We begin again, this season of Advent.
Not everyone enjoys beginning something over again. Starting over usually means that previous efforts/ attempts haven’t taken, or have fallen through somehow. For most of us, the thought of starting something again is exhausting, not exhilarating or exciting.
What we miss though, is that starting over again isn’t a punishment at all—it’s a grace. We slow our steps this season, and if we are intentional, we look at where we’ve been, and name out loud in prayer where we would like to ‘go’ this time around. And somewhere between the ‘what has happened’ and ‘where our hope lies’, the mystery of Advent—waiting for the end and the beginning all at once—occurs.
Beginnings always come after an ending. We live them each day, some more visceral than the last. Advent is that nuanced time of both ending and beginning overlapping. The stories we will read in the beginning of this season aren’t holly-jolly—they are about endings, destruction, plans gone awry. Some of us can relate to those feelings all too well.
Stay with our readings past the third week of Advent (the turning point usually comes with the pink, 3rd, candle on our Advent wreath!), and those stories of carnage turn a corner into possibility. When things are torn down, there is room for new growth, new hope, renewed expectations. We look not to our own disappointments, but to the deep need for God to be with us in the midst of the carnage, whether personal, communal or world-wide. We realize with each candle, that our hope is not in ourselves—doing it all alone, through sheer effort and grit—but that our hope lies in the love of a God who wishes to be with us not in the glory, but in the muck of ordinary existence.
The world will regularly disappoint us if we imagine that we are alone. But anticipating the incarnation—that God wishes to be with us; has been with us in Jesus; will always be with us—that changes things. It makes this world not a profane place, but one which can hold holiness and redemption if we seek it and enact it.
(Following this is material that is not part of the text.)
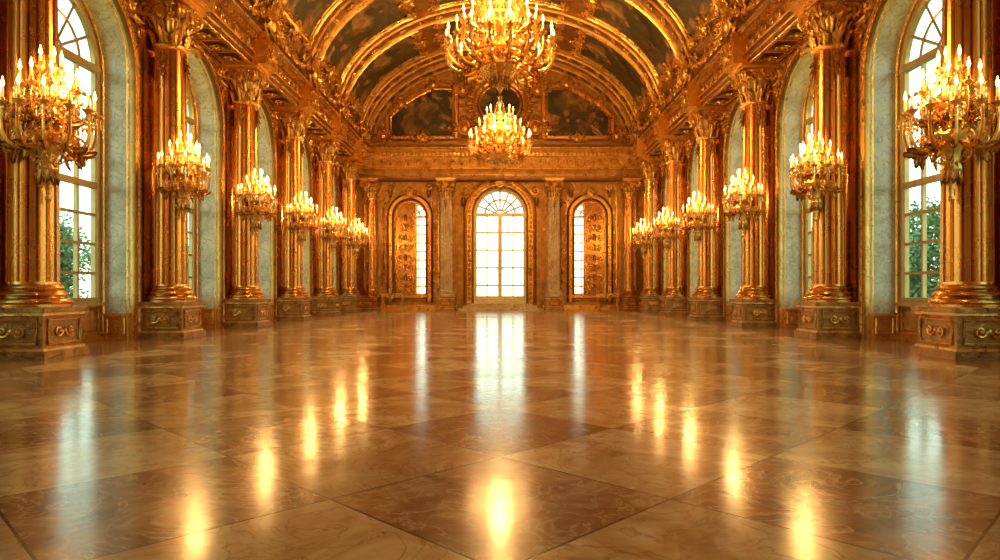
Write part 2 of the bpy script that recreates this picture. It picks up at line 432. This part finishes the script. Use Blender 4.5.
# ------------------------------------------------------------ entablature
def entab(mb,L,zb=7.1,k=1.0,soffit=False):
    h=ZC-zb
    prof=[(0,zb),(-.82,zb),(-.82,zb+.12*h),(-.85,zb+.13*h),(-.85,zb+.3*h),(-.9,zb+.33*h),(-.84,zb+.36*h),(-.84,zb+.66*h),(-.93,zb+.7*h),(-.95,zb+.78*h),(-1.08,zb+.80*h),(-1.1,zb+.90*h),(-1.18,zb+.95*h),(-1.2,ZC),(-.98,ZC+.02),(-.95,ZC+.1)]
    prof=[(y*k,z) for y,z in prof]
    mb.mat=0; mb.strip([[(x,y,z) for y,z in prof] for x in(0,L)])
    mb.mat=1
    for (y,z,r) in((-.86,zb+.14*h,.025),(-.9,zb+.33*h,.03),(-1.12*1,zb+.92*h,.03)):
        mb.tube([(0,y*k,z),(L,y*k,z)],r,6)
    n=int(L/.2)
    for i in range(n):
        x=(i+.5)*L/n; mb.box(x-.06,x+.06,-1.04*k,-.93*k,zb+.69*h,zb+.79*h)
    n=max(2,int(L/.42)); st=L/n
    zc=zb+.51*h; R=.125*h*1.05
    for i in range(n):
        x=(i+.5)*st; d=1 if i%2 else -1
        mb.scroll(x,zc,R,1.5,-d*pi/2,d,.022,-.84*k,4)
        mb.leaf((x+st*.5,-.84*k,zc),d*.9,.2,.05,.8)
    if soffit:
        n=int(L/.8)
        B=mb.M.copy()
        for i in range(n):
            x=(i+.5)*L/n
            mb.tube([(x-.33,-.74,zb),(x+.33,-.74,zb),(x+.33,-.16,zb),(x-.33,-.16,zb)],.03,5,True)
            mb.M=B@Matrix.Translation((x,-.45,zb-.01))@Matrix.Rotation(-pi/2,4,'X')@Matrix.Rotation(pi,4,'X')
            for a in range(6): mb.leaf((0,0,0),a*pi/3,.22,.08,.7)
            mb.ball(0,-.05,0,.05)
            mb.M=B
        for y in(-.80,-.08): mb.tube([(0,y,zb-.005),(L,y,zb-.005)],.025,5)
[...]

Do you need an Advent-tide this year? Do you need to look at what has been left undone and underdone and empty? Do you need to name the disappointment before you can ready yourself for the simple joy of the holy infant? Do you need to walk slowly and gently into what has not been, so that we can ask, name and pray, deep in December, for what might be ahead?
We’ll get to holly and jolly, friends. We always do! (And we do it rather well here at St James!) In these four weeks, join us for prayer and simplicity, so that when the sky is illuminated with the heavenly host, we are ready to see in it the truest grace and love.